Wednesday, 12 November 2014

Production Time

Production time differs from The Working Period, in that the latter refers to the time during which labour is actually being expended, whereas the former refers to the total length of the production process, whether labour is actually being expended or not. In other words, there are some production processes, which require natural processes to be completed, before the final product can take its final form, and enter the circulation period.

Agricultural products are a clear example of that. Seed has to be planted, but then must be left to grow, before plants can be harvested, and food or raw material sent to market. The working period consists of the labour-time required both for planting and for harvesting, even though it is separated in time by several months. The total production time runs from the time of planting to the time that the crop is harvested and sent to market, and it is during all of that time that the circulating capital is tied up, and still in the process of being turned over.

For some crops, this production time can be very extended indeed. For example, in forestry, it may require a century for some trees to reach their mature stage. Its because of this extremely prolonged turnover period, which acts to reduce the annual rate of profit in that industry that has meant that it has usually been undertaken by the state rather than by individual capitalists.

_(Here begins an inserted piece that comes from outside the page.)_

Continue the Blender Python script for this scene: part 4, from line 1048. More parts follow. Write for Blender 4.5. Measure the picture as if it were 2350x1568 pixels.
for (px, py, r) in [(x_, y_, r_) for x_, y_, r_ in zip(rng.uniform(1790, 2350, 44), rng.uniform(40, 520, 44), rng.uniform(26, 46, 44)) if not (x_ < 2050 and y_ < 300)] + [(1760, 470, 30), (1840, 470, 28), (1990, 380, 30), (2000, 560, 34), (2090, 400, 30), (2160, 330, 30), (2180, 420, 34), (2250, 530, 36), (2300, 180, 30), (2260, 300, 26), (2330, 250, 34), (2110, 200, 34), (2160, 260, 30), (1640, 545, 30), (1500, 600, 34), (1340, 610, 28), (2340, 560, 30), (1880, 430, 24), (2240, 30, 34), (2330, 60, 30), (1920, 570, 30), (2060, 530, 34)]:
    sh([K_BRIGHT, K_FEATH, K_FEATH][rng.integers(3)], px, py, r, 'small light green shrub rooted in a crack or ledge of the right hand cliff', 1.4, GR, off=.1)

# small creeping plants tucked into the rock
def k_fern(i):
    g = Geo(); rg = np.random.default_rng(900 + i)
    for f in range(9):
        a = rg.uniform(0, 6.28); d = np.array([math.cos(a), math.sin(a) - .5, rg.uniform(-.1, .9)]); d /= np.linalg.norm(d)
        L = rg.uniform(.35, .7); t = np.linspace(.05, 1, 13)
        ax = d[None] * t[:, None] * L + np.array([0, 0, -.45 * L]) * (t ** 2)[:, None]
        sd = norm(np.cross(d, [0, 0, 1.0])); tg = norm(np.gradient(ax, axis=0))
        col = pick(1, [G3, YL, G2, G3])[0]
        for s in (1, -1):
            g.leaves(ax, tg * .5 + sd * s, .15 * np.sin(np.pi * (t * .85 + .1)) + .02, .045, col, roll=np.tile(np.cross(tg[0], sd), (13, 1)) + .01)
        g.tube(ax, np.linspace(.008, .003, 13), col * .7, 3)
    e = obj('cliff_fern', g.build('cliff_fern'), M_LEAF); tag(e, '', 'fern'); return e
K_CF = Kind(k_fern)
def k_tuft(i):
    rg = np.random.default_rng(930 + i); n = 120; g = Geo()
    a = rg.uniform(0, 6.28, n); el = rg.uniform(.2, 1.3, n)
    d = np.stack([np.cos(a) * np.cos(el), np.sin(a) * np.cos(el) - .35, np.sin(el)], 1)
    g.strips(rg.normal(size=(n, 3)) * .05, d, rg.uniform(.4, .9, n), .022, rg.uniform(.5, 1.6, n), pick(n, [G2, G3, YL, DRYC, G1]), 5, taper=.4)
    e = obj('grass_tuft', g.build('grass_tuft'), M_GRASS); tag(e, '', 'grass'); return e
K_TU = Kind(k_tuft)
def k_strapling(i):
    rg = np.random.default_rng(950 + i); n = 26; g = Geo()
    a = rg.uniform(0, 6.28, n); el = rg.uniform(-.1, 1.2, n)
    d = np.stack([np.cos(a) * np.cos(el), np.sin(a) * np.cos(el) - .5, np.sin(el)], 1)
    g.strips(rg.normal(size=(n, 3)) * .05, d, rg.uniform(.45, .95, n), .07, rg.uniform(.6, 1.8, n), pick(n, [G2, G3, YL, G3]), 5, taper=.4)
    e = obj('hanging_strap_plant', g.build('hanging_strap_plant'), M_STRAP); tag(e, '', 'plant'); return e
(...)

Other labour processes such as those that involve chemical reactions may also have production times that extend beyond the working period. The production of wine, beer and spirits, for example, necessitate not only time for distilling, and fermentation, but also a time for settlement and maturing. Cheese production requires time for similar chemical reactions, as does bakery, and so on.

Many purely chemical processes necessitate time for such reactions to occur. The production of pottery, glass, bricks and so on, require time for materials to cure before being fired, as well as the actual time in the kiln and so on.

It is only the time when labour is being expended when new value is being created. The labour-time required for production only consists of the working period, not the production period. However, because the circulating capital is tied up during all of the period of production, this affects the turnover period, and so the amount of capital, that must be advanced – because the longer it takes for the capital to be turned over, the more must be actually advanced by capital, rather than the advanced capital being returned to be laid out once more – and this means that the annual rate of profit thereby falls.

This is one reason, Marx says, that agricultural labour was always combined with domestic industry, in the past, so that, when labour was not being expended, in agriculture, during the production time of various crops, it was being used productively in other ways, for example to do spinning and weaving, in the peasant's cottage. It is one reason why, under capitalism, agricultural labour is often employed on a precarious and temporary basis, as day labourers, who can be employed only during the necessary working period. It is why, even today, capitalist agriculture relies on cheap imported temporary labour.

Capital has an incentive to continually try to reduce the production time, that is in excess of the working period, because it is time that is not productive of value, and, therefore of surplus value. So, as part of the agricultural revolution, in the 18th century, new breeds of sheep and cattle were introduced that could be made ready for the market in much fewer years than previously; methods of crop rotation were introduced, so that not only was the soil replenished, but immediately after one type of crop was harvested, another could be planted, so that the same piece of land could produce several crops during the year.